Newark's industrial boom attracted enterprising inventors like Thomas Edison, who created the ticker tape machine while in Newark. Seth Boyden invented the process for making patent leather and malleable iron, in addition to developing a hat-forming machine and an inexpensive process for manufacturing sheet iron. John W. Hyatt developed celluloid (for camera film), which he went into the business of selling with his brothers in 1872. D. Edward Weston's Weston Electrical Instrument Company created the Weston standard cell, the first accurate portable voltmeters and ammeters, the first portable lightmeter, and many other electrical developments. Such developments helped the city enter early into the manufacture of plastics, electrical goods, and chemicals.

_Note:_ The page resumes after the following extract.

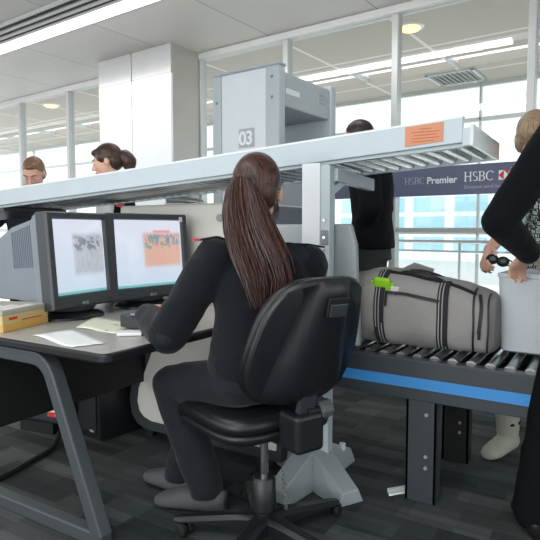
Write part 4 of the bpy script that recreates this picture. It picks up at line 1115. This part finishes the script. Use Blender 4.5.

The intersection of Broad and Market was one of the busiest in America.
Manufacturing wasn't the only big business in town, either. In 1804, the Newark Banking and Insurance Company opened, followed by the Newark Mutual Assurance Company (The Newark Fire Insurance Company) in 1810, and the Mutual Benefit Life Insurance Company in 1845. John F. Dryden founded the Prudential Insurance Company in Newark in 1875.

The Civil War hit Newark hard. The city had been exporting a sizable portion of its goods to the South, and the war forced Newark to change its focus from commercial trade to government contracts. The Great Depression dealt another blow to Newark's manufacturing industry, forcing many out of work and establishing a trend of suburban-bound exodus.